_INFORMATION GIVEN_:
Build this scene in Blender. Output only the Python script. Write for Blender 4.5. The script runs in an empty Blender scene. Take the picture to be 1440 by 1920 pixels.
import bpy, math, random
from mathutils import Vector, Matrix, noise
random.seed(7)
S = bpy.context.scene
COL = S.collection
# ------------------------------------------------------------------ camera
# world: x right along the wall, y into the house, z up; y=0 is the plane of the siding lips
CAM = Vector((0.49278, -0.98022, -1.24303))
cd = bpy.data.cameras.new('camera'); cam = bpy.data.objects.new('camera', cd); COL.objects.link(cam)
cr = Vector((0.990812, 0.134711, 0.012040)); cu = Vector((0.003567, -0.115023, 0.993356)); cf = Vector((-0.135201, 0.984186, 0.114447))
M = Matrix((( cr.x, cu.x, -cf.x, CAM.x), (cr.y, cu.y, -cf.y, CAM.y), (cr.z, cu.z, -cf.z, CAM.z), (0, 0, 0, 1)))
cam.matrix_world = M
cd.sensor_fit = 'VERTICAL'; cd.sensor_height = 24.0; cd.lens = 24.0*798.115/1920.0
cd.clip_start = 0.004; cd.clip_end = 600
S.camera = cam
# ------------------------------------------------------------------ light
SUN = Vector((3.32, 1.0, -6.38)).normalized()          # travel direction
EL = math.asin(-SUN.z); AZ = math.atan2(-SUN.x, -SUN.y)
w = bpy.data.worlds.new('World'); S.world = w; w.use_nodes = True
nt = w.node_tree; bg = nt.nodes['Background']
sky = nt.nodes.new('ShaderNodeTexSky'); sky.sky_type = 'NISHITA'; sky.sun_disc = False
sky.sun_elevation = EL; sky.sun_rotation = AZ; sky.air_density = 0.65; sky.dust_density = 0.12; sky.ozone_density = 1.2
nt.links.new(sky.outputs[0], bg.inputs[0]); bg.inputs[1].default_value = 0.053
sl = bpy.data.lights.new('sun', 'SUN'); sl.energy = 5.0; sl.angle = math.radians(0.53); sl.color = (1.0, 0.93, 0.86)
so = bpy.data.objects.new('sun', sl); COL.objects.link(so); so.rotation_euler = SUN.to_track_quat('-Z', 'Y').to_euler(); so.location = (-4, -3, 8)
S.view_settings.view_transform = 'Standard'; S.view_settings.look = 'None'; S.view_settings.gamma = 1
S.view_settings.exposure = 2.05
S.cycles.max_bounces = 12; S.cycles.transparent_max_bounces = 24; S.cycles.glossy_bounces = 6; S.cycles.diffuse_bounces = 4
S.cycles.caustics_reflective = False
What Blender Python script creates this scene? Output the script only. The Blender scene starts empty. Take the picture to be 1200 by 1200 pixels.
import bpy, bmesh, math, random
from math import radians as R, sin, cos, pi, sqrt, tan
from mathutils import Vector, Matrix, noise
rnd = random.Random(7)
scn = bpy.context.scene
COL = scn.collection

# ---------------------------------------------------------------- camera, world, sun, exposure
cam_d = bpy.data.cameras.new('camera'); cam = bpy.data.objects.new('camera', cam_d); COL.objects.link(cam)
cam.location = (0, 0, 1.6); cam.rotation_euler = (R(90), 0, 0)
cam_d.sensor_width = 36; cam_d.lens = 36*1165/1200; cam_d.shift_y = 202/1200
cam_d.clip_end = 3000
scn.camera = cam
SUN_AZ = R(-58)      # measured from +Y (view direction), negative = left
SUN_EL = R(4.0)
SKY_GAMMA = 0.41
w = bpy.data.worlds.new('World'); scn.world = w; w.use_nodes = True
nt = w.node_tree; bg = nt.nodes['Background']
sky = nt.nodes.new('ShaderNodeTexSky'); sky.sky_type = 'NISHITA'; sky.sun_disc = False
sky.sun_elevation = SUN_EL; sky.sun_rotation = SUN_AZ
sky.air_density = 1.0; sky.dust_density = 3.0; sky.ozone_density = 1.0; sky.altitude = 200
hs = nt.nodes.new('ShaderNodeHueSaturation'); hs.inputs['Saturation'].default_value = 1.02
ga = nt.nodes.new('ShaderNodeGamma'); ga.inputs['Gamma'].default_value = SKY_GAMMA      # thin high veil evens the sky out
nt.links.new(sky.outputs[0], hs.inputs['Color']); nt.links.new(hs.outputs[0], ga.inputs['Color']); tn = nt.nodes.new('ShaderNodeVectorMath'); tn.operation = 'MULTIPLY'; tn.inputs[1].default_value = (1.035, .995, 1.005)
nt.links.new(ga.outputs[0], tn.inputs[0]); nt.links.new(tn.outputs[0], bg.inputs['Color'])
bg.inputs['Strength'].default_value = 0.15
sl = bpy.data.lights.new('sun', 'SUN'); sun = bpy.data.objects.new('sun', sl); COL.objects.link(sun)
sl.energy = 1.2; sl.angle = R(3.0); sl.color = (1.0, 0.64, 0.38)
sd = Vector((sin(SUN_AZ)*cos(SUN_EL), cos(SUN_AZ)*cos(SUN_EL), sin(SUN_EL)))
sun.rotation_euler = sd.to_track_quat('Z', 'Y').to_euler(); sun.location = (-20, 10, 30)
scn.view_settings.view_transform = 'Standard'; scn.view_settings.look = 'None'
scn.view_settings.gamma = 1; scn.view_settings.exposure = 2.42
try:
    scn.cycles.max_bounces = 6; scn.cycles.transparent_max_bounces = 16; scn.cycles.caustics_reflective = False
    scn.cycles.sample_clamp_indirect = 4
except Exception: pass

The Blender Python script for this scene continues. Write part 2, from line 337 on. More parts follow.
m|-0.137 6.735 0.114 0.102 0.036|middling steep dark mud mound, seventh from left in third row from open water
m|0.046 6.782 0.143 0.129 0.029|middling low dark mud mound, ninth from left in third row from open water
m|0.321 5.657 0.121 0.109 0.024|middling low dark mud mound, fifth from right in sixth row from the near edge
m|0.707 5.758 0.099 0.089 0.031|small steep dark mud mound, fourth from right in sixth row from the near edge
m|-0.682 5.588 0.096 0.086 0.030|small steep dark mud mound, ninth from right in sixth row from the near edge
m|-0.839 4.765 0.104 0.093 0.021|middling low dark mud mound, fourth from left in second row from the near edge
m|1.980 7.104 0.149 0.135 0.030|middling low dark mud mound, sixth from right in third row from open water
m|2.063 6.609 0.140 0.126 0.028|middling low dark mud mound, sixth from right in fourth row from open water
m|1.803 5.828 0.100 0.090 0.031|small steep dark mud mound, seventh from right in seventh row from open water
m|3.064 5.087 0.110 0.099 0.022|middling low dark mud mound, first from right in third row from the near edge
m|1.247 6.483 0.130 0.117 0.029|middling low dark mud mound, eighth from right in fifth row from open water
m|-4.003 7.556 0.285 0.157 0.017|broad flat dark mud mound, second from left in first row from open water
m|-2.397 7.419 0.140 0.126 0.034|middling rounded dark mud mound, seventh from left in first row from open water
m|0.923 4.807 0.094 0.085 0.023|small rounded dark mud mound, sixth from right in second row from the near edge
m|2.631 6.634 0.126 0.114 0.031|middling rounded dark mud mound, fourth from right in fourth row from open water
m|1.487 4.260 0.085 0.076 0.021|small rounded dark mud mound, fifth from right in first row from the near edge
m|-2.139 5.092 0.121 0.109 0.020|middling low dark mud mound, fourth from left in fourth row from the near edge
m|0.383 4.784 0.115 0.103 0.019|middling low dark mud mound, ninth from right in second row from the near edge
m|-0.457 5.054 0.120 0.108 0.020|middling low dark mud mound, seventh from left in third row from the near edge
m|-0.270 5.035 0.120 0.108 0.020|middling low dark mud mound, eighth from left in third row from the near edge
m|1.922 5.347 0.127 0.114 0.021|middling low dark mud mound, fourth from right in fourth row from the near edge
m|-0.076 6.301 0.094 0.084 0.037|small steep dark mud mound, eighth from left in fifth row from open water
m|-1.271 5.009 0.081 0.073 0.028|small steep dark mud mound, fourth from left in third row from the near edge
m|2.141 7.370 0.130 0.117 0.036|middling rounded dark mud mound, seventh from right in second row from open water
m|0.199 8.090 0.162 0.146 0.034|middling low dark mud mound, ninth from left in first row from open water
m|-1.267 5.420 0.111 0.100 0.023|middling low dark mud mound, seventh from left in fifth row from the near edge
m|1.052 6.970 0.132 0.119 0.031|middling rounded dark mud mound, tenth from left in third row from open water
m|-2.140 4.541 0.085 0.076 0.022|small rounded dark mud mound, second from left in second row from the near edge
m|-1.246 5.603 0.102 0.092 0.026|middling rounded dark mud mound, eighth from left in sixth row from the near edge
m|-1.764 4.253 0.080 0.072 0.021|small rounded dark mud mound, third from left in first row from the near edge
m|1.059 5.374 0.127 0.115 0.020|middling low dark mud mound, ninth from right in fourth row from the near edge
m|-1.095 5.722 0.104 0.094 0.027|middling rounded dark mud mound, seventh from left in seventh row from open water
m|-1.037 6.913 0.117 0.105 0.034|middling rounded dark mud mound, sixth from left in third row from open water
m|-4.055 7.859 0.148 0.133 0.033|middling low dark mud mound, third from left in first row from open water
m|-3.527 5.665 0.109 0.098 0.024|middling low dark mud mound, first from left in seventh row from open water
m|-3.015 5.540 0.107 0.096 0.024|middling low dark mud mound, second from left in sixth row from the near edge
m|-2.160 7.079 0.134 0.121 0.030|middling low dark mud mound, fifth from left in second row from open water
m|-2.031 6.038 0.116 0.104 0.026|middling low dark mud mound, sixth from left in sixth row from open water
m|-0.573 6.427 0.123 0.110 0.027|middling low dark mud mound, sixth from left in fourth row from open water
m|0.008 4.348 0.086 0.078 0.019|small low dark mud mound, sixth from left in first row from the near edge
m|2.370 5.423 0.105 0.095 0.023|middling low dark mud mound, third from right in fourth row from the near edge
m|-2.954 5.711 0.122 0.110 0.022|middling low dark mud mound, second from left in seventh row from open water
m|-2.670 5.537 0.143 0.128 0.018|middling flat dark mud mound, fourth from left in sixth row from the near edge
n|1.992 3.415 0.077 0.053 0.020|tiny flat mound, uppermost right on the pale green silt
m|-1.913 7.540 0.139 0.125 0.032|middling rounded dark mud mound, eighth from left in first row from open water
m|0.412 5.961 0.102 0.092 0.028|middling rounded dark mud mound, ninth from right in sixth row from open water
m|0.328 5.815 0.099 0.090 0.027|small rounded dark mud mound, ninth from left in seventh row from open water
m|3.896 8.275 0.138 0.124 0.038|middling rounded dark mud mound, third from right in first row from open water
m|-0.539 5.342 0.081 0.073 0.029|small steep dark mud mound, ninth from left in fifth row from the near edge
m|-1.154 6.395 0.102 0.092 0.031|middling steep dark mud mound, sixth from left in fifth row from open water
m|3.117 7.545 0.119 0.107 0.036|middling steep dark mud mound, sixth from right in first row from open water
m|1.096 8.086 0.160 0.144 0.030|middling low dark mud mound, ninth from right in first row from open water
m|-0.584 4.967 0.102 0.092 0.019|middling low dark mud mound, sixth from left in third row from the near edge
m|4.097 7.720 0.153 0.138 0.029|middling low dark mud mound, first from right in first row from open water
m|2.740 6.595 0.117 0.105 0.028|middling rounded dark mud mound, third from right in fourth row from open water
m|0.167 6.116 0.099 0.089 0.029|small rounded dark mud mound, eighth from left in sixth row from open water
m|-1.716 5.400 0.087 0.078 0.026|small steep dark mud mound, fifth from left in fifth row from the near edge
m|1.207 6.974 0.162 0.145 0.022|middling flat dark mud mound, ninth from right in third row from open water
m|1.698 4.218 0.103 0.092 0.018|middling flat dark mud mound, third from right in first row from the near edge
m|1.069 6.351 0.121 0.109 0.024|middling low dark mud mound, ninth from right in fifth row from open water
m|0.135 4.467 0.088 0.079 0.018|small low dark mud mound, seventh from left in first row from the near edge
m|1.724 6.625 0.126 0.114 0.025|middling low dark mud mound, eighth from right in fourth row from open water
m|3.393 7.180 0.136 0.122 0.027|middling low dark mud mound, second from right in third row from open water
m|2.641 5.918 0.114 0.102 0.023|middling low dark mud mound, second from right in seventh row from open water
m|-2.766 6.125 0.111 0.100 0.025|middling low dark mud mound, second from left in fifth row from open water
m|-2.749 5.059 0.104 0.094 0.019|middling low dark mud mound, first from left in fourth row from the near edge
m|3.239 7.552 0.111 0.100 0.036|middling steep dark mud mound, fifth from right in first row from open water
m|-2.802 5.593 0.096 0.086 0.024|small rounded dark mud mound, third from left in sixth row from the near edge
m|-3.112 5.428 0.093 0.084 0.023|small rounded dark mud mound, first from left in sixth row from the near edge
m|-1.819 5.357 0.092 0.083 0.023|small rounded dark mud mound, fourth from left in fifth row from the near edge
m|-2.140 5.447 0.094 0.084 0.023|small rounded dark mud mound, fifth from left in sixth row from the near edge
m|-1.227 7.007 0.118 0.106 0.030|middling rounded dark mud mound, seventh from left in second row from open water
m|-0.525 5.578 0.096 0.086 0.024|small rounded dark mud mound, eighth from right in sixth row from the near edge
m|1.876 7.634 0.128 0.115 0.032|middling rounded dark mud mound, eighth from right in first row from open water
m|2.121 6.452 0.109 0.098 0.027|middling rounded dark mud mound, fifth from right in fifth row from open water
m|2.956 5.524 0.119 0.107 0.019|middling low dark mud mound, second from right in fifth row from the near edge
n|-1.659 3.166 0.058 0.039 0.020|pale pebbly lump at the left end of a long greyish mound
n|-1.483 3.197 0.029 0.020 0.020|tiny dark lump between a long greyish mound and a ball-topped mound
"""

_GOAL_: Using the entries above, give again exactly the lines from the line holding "What Blender Python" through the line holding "COL = scn.collection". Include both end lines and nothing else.

_TASK OUTPUT_:
What Blender Python script creates this scene? Output the script only. The Blender scene starts empty. Take the picture to be 1200 by 1200 pixels.
import bpy, bmesh, math, random
from math import radians as R, sin, cos, pi, sqrt, tan
from mathutils import Vector, Matrix, noise
rnd = random.Random(7)
scn = bpy.context.scene
COL = scn.collection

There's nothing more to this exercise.